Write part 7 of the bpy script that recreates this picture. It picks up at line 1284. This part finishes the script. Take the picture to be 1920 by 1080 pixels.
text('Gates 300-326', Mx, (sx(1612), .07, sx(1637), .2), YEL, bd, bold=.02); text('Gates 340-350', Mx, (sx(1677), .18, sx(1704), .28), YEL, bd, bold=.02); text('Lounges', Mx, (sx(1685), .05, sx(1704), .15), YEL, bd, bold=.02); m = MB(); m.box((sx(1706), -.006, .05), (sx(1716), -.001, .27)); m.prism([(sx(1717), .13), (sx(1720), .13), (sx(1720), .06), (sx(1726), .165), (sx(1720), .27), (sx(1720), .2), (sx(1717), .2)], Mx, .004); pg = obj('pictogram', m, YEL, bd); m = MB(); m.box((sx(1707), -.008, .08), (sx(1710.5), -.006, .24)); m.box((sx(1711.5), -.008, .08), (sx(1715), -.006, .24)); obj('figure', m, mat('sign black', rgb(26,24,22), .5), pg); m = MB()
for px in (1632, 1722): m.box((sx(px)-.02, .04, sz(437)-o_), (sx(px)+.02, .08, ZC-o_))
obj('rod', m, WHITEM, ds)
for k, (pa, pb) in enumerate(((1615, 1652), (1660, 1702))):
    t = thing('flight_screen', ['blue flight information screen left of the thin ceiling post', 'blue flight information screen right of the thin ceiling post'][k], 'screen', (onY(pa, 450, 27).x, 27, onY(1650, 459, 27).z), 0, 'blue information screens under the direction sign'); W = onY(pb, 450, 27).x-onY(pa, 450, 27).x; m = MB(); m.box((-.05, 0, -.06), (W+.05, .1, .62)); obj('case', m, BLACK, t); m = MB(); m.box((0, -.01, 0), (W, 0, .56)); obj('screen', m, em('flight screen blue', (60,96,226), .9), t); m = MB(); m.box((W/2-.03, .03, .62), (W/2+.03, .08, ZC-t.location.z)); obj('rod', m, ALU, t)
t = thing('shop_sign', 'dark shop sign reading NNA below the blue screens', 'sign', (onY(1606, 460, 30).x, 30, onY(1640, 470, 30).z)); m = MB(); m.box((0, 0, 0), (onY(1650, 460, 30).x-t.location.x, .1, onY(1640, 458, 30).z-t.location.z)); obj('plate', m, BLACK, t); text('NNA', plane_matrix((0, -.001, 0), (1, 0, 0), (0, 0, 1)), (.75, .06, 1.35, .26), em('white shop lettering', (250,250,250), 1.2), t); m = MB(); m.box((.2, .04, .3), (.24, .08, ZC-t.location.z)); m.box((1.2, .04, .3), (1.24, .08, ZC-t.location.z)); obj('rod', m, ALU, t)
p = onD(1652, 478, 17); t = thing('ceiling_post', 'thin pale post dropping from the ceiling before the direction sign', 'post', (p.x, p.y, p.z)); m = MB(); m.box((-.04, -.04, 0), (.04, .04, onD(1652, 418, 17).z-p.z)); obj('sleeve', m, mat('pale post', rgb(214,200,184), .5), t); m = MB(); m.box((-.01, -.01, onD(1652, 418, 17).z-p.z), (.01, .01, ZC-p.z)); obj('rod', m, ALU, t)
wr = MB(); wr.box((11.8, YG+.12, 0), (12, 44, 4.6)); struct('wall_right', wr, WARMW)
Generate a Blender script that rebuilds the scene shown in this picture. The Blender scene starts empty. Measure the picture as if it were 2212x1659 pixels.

PROBLEM:
Find the lines with the string "picture" and reproduce them.

EXPECTED ANSWER:
Write part 7 of the bpy script that recreates this picture. It picks up at line 1284. This part finishes the script. Take the picture to be 1920 by 1080 pixels.
Generate a Blender script that rebuilds the scene shown in this picture. The Blender scene starts empty. Measure the picture as if it were 2212x1659 pixels.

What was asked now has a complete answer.